> [To be done] Repeat every line exactly, keeping the pictures out of the copy.
== Data lines
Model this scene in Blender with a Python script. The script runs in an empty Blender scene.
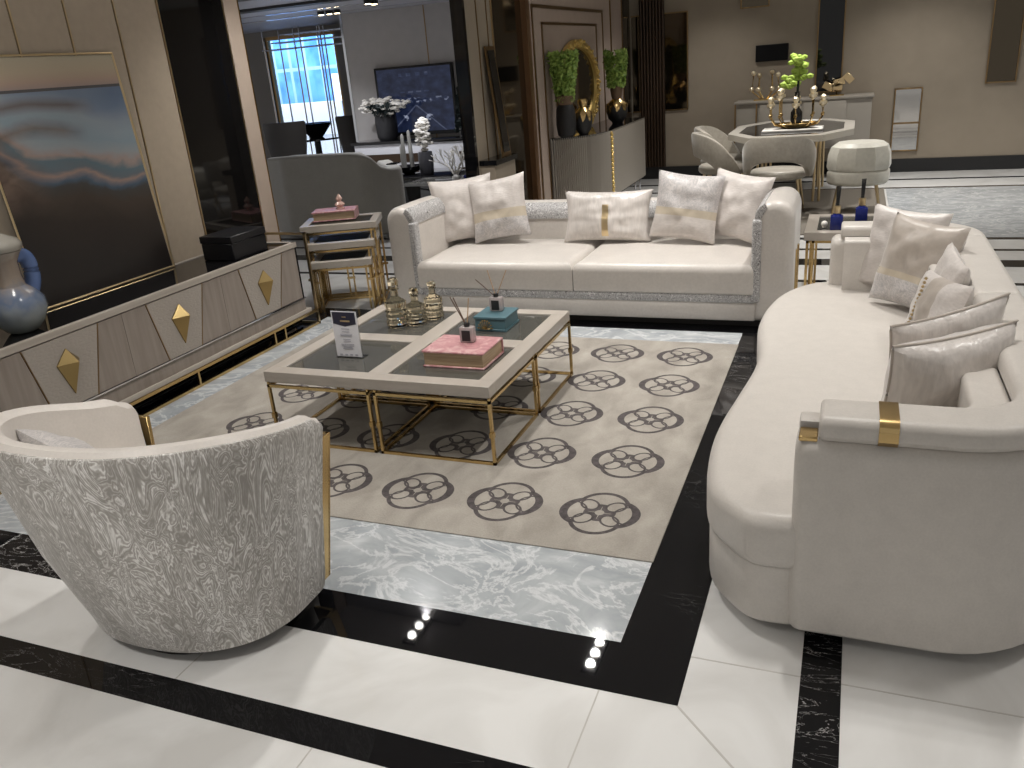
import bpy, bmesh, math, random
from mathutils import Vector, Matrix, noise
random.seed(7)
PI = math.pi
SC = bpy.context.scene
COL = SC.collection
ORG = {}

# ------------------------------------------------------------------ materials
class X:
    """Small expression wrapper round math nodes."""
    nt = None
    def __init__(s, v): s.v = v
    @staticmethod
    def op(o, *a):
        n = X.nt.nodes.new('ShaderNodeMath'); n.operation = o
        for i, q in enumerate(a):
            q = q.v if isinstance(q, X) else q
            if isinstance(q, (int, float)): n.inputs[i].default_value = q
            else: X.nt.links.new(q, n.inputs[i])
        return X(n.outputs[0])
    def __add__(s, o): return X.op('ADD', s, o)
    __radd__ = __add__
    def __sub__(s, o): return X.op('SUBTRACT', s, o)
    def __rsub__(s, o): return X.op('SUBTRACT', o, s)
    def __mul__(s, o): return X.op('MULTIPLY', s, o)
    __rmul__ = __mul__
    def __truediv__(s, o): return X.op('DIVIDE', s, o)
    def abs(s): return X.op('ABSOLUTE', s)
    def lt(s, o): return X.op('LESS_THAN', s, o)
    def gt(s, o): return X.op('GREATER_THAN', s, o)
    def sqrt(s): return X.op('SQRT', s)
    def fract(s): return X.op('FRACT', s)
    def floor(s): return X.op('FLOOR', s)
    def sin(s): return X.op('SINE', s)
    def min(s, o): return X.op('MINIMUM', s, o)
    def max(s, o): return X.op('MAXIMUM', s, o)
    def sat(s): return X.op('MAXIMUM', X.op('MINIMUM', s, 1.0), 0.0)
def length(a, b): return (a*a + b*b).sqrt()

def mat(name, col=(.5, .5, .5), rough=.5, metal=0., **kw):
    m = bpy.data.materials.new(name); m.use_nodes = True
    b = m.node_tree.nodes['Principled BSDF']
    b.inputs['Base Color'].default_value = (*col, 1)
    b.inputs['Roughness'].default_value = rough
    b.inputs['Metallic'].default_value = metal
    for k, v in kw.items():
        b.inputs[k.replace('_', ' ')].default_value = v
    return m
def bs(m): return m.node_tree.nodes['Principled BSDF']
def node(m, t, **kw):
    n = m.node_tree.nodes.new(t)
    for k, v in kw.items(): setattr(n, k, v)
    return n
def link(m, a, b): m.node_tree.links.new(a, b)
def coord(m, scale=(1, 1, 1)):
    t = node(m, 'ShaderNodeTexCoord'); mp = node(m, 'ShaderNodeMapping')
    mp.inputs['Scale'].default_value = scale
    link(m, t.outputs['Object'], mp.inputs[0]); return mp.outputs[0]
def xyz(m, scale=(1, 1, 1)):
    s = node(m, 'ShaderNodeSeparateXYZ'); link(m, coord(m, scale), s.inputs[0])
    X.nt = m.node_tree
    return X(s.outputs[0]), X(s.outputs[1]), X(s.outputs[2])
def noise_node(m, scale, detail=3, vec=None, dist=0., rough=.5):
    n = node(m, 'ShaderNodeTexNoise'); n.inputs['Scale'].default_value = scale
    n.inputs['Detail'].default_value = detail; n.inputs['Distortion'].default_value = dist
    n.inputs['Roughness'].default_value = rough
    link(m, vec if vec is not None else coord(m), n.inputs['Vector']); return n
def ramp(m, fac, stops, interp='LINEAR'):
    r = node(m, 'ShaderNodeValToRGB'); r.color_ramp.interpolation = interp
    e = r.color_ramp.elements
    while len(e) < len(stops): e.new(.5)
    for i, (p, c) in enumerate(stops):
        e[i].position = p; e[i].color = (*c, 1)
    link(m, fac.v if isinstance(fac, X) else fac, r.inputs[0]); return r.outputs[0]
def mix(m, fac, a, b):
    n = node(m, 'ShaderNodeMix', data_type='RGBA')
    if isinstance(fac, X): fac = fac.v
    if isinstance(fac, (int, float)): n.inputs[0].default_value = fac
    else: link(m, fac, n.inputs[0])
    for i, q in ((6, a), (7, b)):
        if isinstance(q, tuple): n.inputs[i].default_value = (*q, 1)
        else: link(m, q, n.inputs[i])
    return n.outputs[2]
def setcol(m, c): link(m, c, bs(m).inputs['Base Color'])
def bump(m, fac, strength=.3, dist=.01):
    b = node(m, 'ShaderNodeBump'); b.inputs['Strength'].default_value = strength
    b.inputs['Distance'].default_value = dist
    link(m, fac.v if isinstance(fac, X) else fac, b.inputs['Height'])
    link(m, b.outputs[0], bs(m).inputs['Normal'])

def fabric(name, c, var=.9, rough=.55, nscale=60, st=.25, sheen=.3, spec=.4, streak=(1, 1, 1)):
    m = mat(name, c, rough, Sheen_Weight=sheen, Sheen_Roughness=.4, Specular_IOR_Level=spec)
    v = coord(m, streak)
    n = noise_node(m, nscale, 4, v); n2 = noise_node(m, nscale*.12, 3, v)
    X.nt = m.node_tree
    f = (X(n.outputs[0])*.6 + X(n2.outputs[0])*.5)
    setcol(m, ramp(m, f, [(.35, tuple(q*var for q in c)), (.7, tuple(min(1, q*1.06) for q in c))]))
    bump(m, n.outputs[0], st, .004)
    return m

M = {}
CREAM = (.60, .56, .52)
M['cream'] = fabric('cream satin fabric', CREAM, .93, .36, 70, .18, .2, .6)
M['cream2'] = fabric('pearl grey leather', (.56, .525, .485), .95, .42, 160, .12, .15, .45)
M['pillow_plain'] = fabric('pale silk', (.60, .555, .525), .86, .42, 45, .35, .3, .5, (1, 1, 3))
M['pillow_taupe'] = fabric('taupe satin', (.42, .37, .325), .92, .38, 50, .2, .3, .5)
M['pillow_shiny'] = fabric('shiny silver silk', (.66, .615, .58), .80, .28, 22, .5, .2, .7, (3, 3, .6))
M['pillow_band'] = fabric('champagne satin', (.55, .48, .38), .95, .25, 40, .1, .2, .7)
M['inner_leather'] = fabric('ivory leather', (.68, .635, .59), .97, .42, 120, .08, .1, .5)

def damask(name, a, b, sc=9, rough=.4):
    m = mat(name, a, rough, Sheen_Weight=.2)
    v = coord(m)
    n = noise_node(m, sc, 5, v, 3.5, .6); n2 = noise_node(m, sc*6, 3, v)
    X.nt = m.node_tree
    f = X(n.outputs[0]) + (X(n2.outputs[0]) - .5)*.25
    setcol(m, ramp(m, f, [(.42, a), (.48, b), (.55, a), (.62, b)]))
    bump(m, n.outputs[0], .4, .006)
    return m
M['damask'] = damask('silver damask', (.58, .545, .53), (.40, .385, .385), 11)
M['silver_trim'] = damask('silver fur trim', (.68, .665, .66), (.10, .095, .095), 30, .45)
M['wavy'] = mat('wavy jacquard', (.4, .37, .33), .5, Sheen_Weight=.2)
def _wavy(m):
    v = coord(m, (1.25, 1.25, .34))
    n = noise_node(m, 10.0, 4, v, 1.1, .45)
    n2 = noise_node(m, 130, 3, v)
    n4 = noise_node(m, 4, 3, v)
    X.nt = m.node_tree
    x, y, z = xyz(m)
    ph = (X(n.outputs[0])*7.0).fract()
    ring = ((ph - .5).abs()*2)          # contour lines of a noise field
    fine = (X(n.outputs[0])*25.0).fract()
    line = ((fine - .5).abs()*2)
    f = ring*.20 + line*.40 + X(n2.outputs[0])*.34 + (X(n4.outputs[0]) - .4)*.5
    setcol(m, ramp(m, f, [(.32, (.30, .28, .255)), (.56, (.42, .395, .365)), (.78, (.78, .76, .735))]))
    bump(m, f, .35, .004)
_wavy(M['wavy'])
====
> [Completed exercise]
Model this scene in Blender with a Python script. The script runs in an empty Blender scene.
import bpy, bmesh, math, random
from mathutils import Vector, Matrix, noise
random.seed(7)
PI = math.pi
SC = bpy.context.scene
COL = SC.collection
ORG = {}

# ------------------------------------------------------------------ materials
class X:
    """Small expression wrapper round math nodes."""
    nt = None
    def __init__(s, v): s.v = v
    @staticmethod
    def op(o, *a):
        n = X.nt.nodes.new('ShaderNodeMath'); n.operation = o
        for i, q in enumerate(a):
            q = q.v if isinstance(q, X) else q
            if isinstance(q, (int, float)): n.inputs[i].default_value = q
            else: X.nt.links.new(q, n.inputs[i])
        return X(n.outputs[0])
    def __add__(s, o): return X.op('ADD', s, o)
    __radd__ = __add__
    def __sub__(s, o): return X.op('SUBTRACT', s, o)
    def __rsub__(s, o): return X.op('SUBTRACT', o, s)
    def __mul__(s, o): return X.op('MULTIPLY', s, o)
    __rmul__ = __mul__
    def __truediv__(s, o): return X.op('DIVIDE', s, o)
    def abs(s): return X.op('ABSOLUTE', s)
    def lt(s, o): return X.op('LESS_THAN', s, o)
    def gt(s, o): return X.op('GREATER_THAN', s, o)
    def sqrt(s): return X.op('SQRT', s)
    def fract(s): return X.op('FRACT', s)
    def floor(s): return X.op('FLOOR', s)
    def sin(s): return X.op('SINE', s)
    def min(s, o): return X.op('MINIMUM', s, o)
    def max(s, o): return X.op('MAXIMUM', s, o)
    def sat(s): return X.op('MAXIMUM', X.op('MINIMUM', s, 1.0), 0.0)
def length(a, b): return (a*a + b*b).sqrt()

def mat(name, col=(.5, .5, .5), rough=.5, metal=0., **kw):
    m = bpy.data.materials.new(name); m.use_nodes = True
    b = m.node_tree.nodes['Principled BSDF']
    b.inputs['Base Color'].default_value = (*col, 1)
    b.inputs['Roughness'].default_value = rough
    b.inputs['Metallic'].default_value = metal
    for k, v in kw.items():
        b.inputs[k.replace('_', ' ')].default_value = v
    return m
def bs(m): return m.node_tree.nodes['Principled BSDF']
def node(m, t, **kw):
    n = m.node_tree.nodes.new(t)
    for k, v in kw.items(): setattr(n, k, v)
    return n
def link(m, a, b): m.node_tree.links.new(a, b)
def coord(m, scale=(1, 1, 1)):
    t = node(m, 'ShaderNodeTexCoord'); mp = node(m, 'ShaderNodeMapping')
    mp.inputs['Scale'].default_value = scale
    link(m, t.outputs['Object'], mp.inputs[0]); return mp.outputs[0]
def xyz(m, scale=(1, 1, 1)):
    s = node(m, 'ShaderNodeSeparateXYZ'); link(m, coord(m, scale), s.inputs[0])
    X.nt = m.node_tree
    return X(s.outputs[0]), X(s.outputs[1]), X(s.outputs[2])
def noise_node(m, scale, detail=3, vec=None, dist=0., rough=.5):
    n = node(m, 'ShaderNodeTexNoise'); n.inputs['Scale'].default_value = scale
    n.inputs['Detail'].default_value = detail; n.inputs['Distortion'].default_value = dist
    n.inputs['Roughness'].default_value = rough
    link(m, vec if vec is not None else coord(m), n.inputs['Vector']); return n
def ramp(m, fac, stops, interp='LINEAR'):
    r = node(m, 'ShaderNodeValToRGB'); r.color_ramp.interpolation = interp
    e = r.color_ramp.elements
    while len(e) < len(stops): e.new(.5)
    for i, (p, c) in enumerate(stops):
        e[i].position = p; e[i].color = (*c, 1)
    link(m, fac.v if isinstance(fac, X) else fac, r.inputs[0]); return r.outputs[0]
def mix(m, fac, a, b):
    n = node(m, 'ShaderNodeMix', data_type='RGBA')
    if isinstance(fac, X): fac = fac.v
    if isinstance(fac, (int, float)): n.inputs[0].default_value = fac
    else: link(m, fac, n.inputs[0])
    for i, q in ((6, a), (7, b)):
        if isinstance(q, tuple): n.inputs[i].default_value = (*q, 1)
        else: link(m, q, n.inputs[i])
    return n.outputs[2]
def setcol(m, c): link(m, c, bs(m).inputs['Base Color'])
def bump(m, fac, strength=.3, dist=.01):
    b = node(m, 'ShaderNodeBump'); b.inputs['Strength'].default_value = strength
    b.inputs['Distance'].default_value = dist
    link(m, fac.v if isinstance(fac, X) else fac, b.inputs['Height'])
    link(m, b.outputs[0], bs(m).inputs['Normal'])

def fabric(name, c, var=.9, rough=.55, nscale=60, st=.25, sheen=.3, spec=.4, streak=(1, 1, 1)):
    m = mat(name, c, rough, Sheen_Weight=sheen, Sheen_Roughness=.4, Specular_IOR_Level=spec)
    v = coord(m, streak)
    n = noise_node(m, nscale, 4, v); n2 = noise_node(m, nscale*.12, 3, v)
    X.nt = m.node_tree
    f = (X(n.outputs[0])*.6 + X(n2.outputs[0])*.5)
    setcol(m, ramp(m, f, [(.35, tuple(q*var for q in c)), (.7, tuple(min(1, q*1.06) for q in c))]))
    bump(m, n.outputs[0], st, .004)
    return m

M = {}
CREAM = (.60, .56, .52)
M['cream'] = fabric('cream satin fabric', CREAM, .93, .36, 70, .18, .2, .6)
M['cream2'] = fabric('pearl grey leather', (.56, .525, .485), .95, .42, 160, .12, .15, .45)
M['pillow_plain'] = fabric('pale silk', (.60, .555, .525), .86, .42, 45, .35, .3, .5, (1, 1, 3))
M['pillow_taupe'] = fabric('taupe satin', (.42, .37, .325), .92, .38, 50, .2, .3, .5)
M['pillow_shiny'] = fabric('shiny silver silk', (.66, .615, .58), .80, .28, 22, .5, .2, .7, (3, 3, .6))
M['pillow_band'] = fabric('champagne satin', (.55, .48, .38), .95, .25, 40, .1, .2, .7)
M['inner_leather'] = fabric('ivory leather', (.68, .635, .59), .97, .42, 120, .08, .1, .5)

def damask(name, a, b, sc=9, rough=.4):
    m = mat(name, a, rough, Sheen_Weight=.2)
    v = coord(m)
    n = noise_node(m, sc, 5, v, 3.5, .6); n2 = noise_node(m, sc*6, 3, v)
    X.nt = m.node_tree
    f = X(n.outputs[0]) + (X(n2.outputs[0]) - .5)*.25
    setcol(m, ramp(m, f, [(.42, a), (.48, b), (.55, a), (.62, b)]))
    bump(m, n.outputs[0], .4, .006)
    return m
M['damask'] = damask('silver damask', (.58, .545, .53), (.40, .385, .385), 11)
M['silver_trim'] = damask('silver fur trim', (.68, .665, .66), (.10, .095, .095), 30, .45)
M['wavy'] = mat('wavy jacquard', (.4, .37, .33), .5, Sheen_Weight=.2)
def _wavy(m):
    v = coord(m, (1.25, 1.25, .34))
    n = noise_node(m, 10.0, 4, v, 1.1, .45)
    n2 = noise_node(m, 130, 3, v)
    n4 = noise_node(m, 4, 3, v)
    X.nt = m.node_tree
    x, y, z = xyz(m)
    ph = (X(n.outputs[0])*7.0).fract()
    ring = ((ph - .5).abs()*2)          # contour lines of a noise field
    fine = (X(n.outputs[0])*25.0).fract()
    line = ((fine - .5).abs()*2)
    f = ring*.20 + line*.40 + X(n2.outputs[0])*.34 + (X(n4.outputs[0]) - .4)*.5
    setcol(m, ramp(m, f, [(.32, (.30, .28, .255)), (.56, (.42, .395, .365)), (.78, (.78, .76, .735))]))
    bump(m, f, .35, .004)
_wavy(M['wavy'])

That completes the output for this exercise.